On Mon, 2008-08-11 at 17:29 -0400, Robert Waite wrote:
> Okay... congratulations... you are right... if you are able to
> generate a completely pruned tree using alpha/beta pruning... you
> don't have to generate the whole game tree. But exactly how are you
> going to do this? In chess... you can look 9 moves in and quickly
> evaluate if a branch is looking good or is looking bad (wow... you
> just lost a rook three moves in). It seems you can't really do this
> until pretty deep in the tree for go. Plenty of moves would look bad
> 20 moves deep.. but would turn out to be good 80 moves later. How can
> you know if a move is good or not until you move towards the end of a
> branch? Isn't this just a little computationally expensive? You need
> some sort of early evaluation function... and we don't seem to have
> that yet.

I'm only responding to your comment that you have to look at the entire
tree.   You DON'T have to look at the entire tree in order to get a
perfect answer and find the very best move with 100% certainty.   That's
all I'm saying.  It seems like you have a gift for obfuscation. 
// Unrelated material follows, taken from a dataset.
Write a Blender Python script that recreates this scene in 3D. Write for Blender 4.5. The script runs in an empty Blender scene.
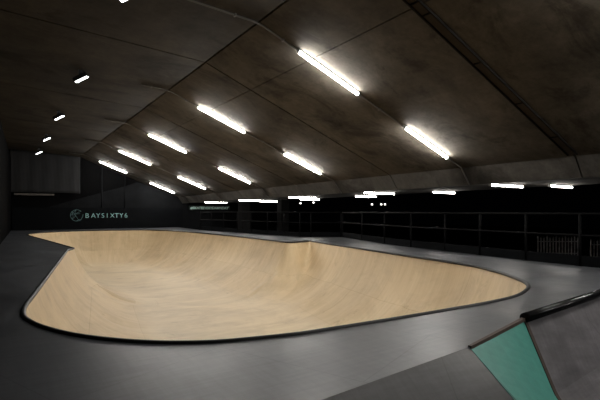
import bpy, bmesh, math, random
import numpy as np
from mathutils import Vector, Matrix
from mathutils.geometry import delaunay_2d_cdt

random.seed(7)
S = bpy.context.scene
COL = S.collection
PI = math.pi

# ------------------------------------------------------------------ camera
F = 440.0                      # focal length in pixels of a 600 px wide frame
TH = math.atan(297.0 / F)      # yaw away from the long axis of the hall (+Y)
c, s = math.cos(TH), math.sin(TH)
EYE = 1.05                     # above the skate deck (z = 0)
HOR = 211.0
cam = bpy.data.cameras.new('camera')
cam.sensor_width = 36.0
cam.lens = 36.0 * F / 600.0
cam.shift_y = (HOR - 200.0) / 600.0
cam.clip_start = 0.05
cam.clip_end = 300
cam_o = bpy.data.objects.new('camera', cam)
COL.objects.link(cam_o)
cam_o.location = (0, 0, EYE)
cam_o.rotation_euler = (PI / 2, 0, -TH)
S.camera = cam_o


def ray(px, py):
    u, v = (px - 300) / F, (HOR - py) / F
    return Vector((s + u * c, c - u * s, v))


def at_z(px, py, z=0.0):
    d = ray(px, py)
    t = (z - EYE) / d.z
    return Vector((d.x * t, d.y * t, z))


def at_Y(px, py, Y):
    d = ray(px, py)
    t = Y / d.y
    return Vector((d.x * t, Y, EYE + d.z * t))


def at_d(px, py, dep):
    d = ray(px, py)
    return Vector((d.x * dep, d.y * dep, EYE + d.z * dep))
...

And yes, of course it's computationally expensive even with alpha beta
pruning which saves many orders of magnitude times more work.

It's trivial to write either a mini-max or alpha beta searcher program
that searches to the end of the game.   It doesn't require much memory
either because you only store 1 line at a time. 

Of course such a program will not finish executing in the lifetime of
this universe.   But it is easy to write.